Strengthening Yen Hits the GBP/JPY Pair Hard…

gbpjpy

The GBP/JPY currency pair is trading at 156.2565, up 1.10% for the day on Monday, 9 May 2016. For the year to date, the currency pair has shed 11.86%, as evidenced by the strong gains made by the Japanese yen. Bank of Japan policy, vis-à-vis Abenomics has resulted in a rapidly appreciating Japanese yen and a poorly performing Nikkei 225 index. The Japanese stock market has reversed direction, owing to the pressures being brought to bear on the export potential of Japanese companies with a strong yen. The sharp appreciation of the yen is evident in the above chart, where it dropped from a 52-week high of 195.8851 in December 2015 to a 52-week low of 151.6828 in April 2016.

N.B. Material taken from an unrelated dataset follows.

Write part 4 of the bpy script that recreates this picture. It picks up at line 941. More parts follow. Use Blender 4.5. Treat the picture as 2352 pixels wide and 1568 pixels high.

This currency pair is often termed the ‘Dragon’, owing to its high volatility in price movement. This is especially true when compared to other currency pairs which do not show nearly as much movement on a day-to-day basis. Because of these wild fluctuations in relative pricing between the British pound and the Japanese yen, traders stand to gain or lose substantial sums of money. Granted, there has been a smidgen of stabilization taking place in March and early April 2016, with the currency pair trading in a tight range between 159 and 163 for the most part. Late April and May have seen the JPY appreciating strongly against the GBP with a sharp drop from the 162.5 handle all the way down to the 155 support level. Consider for a moment that this currency pair shed 7,000 pips at the height of the financial crisis back in 2008.

gbpjpy chart

That having been said, the volatility of this pair is not restricted to the 2008 global financial crisis – it is an ongoing phenomenon. Volatility is ideal for currency traders in that it presents highly profitable opportunities. The GBP/JPY pair does not offer smooth movement in any direction – that is why it is imperative to understand the factors that drive the GBP higher against the yen or vice versa. Traders typically use stop loss orders with this pair as a result of its volatility. One of the best strategies to employ with this pair is identifying support and resistance levels, and based on the current trends they appear to be holding around the 163 resistance level and the 155 support level. Of course there are R1, R2 and R3 resistance levels and S3, S2 an S1 support levels to consider when technical trading specs are factored in. While this currency pair can move significantly in terms of pips, the downside risk is ever present and careful management of your trading activity with the pair is essential.